Everything from the first line down to the line containing "SC.camera = camo" should be reproduced exactly; please include nothing else.

-- start of DATA SEGMENT --

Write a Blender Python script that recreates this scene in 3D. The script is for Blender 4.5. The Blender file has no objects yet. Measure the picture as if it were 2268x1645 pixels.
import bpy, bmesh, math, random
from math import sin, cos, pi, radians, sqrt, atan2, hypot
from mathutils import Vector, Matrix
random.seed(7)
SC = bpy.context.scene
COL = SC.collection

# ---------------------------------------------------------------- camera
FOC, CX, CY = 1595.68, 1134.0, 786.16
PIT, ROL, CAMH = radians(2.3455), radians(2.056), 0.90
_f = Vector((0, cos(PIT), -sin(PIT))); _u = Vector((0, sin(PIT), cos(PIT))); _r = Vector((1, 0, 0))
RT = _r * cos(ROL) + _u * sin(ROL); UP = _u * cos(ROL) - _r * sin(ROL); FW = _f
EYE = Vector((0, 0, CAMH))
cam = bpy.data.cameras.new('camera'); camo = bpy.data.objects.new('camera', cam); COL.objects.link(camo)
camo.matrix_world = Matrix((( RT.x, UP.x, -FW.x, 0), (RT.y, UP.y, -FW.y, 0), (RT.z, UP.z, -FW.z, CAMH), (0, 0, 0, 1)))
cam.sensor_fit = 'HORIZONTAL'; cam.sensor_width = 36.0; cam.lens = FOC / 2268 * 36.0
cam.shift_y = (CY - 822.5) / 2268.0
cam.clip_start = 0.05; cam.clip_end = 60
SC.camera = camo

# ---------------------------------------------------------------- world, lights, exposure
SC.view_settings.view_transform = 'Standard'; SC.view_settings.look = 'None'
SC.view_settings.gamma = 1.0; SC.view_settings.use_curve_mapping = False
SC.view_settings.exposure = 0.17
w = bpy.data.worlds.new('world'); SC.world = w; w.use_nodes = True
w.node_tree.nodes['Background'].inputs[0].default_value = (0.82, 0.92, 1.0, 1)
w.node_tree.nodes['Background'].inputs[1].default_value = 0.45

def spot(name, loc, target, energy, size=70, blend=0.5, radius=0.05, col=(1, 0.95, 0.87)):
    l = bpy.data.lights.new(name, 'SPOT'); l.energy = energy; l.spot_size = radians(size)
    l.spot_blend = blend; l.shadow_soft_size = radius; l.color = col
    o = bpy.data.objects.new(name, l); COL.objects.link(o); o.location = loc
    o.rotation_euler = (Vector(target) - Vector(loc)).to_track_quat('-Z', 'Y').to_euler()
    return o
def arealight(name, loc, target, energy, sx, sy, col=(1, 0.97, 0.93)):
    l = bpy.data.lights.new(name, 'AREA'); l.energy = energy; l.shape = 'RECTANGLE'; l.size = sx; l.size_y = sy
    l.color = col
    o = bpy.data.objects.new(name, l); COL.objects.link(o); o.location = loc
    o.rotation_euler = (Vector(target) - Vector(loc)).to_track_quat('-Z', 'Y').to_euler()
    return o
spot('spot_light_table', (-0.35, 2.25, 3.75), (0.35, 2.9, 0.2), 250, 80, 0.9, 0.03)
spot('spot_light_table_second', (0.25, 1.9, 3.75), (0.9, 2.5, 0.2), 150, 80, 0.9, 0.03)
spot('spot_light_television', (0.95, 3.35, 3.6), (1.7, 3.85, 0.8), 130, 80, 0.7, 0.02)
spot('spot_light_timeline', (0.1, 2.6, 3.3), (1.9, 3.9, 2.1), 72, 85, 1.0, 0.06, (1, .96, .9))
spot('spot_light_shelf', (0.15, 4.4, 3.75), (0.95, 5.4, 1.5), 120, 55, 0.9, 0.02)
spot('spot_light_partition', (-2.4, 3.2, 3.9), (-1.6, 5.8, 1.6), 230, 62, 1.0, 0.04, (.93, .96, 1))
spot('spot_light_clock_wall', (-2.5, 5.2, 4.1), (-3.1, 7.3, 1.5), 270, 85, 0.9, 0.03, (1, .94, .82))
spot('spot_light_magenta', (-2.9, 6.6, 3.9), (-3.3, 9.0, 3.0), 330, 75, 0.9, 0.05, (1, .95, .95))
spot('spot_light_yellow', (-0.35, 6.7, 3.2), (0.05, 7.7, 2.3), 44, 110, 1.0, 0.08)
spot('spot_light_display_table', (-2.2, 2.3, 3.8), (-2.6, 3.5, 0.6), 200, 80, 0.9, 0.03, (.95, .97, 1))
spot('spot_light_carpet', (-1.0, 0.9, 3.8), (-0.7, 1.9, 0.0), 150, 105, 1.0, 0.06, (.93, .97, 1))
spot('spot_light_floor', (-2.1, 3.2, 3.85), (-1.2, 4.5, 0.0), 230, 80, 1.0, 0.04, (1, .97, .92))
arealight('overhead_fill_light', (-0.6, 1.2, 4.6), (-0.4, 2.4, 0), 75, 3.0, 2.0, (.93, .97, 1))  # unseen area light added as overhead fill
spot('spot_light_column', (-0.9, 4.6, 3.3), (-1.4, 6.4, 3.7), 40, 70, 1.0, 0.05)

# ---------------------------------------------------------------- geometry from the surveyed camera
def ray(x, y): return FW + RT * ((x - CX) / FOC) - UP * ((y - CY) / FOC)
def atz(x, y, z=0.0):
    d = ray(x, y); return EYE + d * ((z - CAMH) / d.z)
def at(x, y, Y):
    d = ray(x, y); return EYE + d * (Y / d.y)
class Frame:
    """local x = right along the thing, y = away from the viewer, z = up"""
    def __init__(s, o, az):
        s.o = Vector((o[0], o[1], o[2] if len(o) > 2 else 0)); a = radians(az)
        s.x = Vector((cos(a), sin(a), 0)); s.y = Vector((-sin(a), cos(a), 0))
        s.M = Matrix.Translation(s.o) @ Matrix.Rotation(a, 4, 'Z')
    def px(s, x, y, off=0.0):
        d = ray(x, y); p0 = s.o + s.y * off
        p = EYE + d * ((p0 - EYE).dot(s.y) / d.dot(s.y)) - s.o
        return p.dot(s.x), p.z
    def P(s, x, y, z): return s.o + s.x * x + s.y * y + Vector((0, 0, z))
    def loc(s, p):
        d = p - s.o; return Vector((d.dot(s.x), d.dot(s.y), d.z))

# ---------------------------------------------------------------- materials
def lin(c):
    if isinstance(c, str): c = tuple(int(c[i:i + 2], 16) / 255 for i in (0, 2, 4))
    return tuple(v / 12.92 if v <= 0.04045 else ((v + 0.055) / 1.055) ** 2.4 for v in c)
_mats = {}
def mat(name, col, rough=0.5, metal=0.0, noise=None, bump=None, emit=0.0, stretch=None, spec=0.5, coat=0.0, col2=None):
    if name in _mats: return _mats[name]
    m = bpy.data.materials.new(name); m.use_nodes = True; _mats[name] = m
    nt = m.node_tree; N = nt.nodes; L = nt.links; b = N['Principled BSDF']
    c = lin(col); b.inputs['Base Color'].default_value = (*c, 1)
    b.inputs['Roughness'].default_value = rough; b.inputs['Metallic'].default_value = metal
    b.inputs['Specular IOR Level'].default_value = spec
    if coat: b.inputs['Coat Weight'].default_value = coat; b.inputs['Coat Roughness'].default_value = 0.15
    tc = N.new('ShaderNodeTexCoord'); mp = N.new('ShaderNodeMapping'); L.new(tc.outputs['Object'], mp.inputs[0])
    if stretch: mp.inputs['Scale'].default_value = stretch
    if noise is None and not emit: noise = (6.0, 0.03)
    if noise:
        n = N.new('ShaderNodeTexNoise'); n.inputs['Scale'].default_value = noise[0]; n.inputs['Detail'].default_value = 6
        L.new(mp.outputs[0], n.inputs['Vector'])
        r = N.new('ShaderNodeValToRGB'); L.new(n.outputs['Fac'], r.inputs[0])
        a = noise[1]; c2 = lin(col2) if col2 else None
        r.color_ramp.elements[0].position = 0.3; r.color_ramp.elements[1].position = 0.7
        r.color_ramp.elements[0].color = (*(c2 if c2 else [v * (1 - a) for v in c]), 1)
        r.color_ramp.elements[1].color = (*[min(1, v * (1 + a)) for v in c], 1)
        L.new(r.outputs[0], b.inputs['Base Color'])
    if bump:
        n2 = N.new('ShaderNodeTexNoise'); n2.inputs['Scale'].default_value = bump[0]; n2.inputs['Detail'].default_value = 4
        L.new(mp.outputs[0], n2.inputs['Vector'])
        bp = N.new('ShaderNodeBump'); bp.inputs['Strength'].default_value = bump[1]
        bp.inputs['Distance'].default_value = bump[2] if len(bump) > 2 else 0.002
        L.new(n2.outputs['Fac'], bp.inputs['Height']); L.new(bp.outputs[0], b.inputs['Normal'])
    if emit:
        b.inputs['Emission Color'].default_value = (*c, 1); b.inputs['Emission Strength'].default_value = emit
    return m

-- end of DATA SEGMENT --

ANSWER TO THIS PROBLEM:
Write a Blender Python script that recreates this scene in 3D. The script is for Blender 4.5. The Blender file has no objects yet. Measure the picture as if it were 2268x1645 pixels.
import bpy, bmesh, math, random
from math import sin, cos, pi, radians, sqrt, atan2, hypot
from mathutils import Vector, Matrix
random.seed(7)
SC = bpy.context.scene
COL = SC.collection

# ---------------------------------------------------------------- camera
FOC, CX, CY = 1595.68, 1134.0, 786.16
PIT, ROL, CAMH = radians(2.3455), radians(2.056), 0.90
_f = Vector((0, cos(PIT), -sin(PIT))); _u = Vector((0, sin(PIT), cos(PIT))); _r = Vector((1, 0, 0))
RT = _r * cos(ROL) + _u * sin(ROL); UP = _u * cos(ROL) - _r * sin(ROL); FW = _f
EYE = Vector((0, 0, CAMH))
cam = bpy.data.cameras.new('camera'); camo = bpy.data.objects.new('camera', cam); COL.objects.link(camo)
camo.matrix_world = Matrix((( RT.x, UP.x, -FW.x, 0), (RT.y, UP.y, -FW.y, 0), (RT.z, UP.z, -FW.z, CAMH), (0, 0, 0, 1)))
cam.sensor_fit = 'HORIZONTAL'; cam.sensor_width = 36.0; cam.lens = FOC / 2268 * 36.0
cam.shift_y = (CY - 822.5) / 2268.0
cam.clip_start = 0.05; cam.clip_end = 60
SC.camera = camo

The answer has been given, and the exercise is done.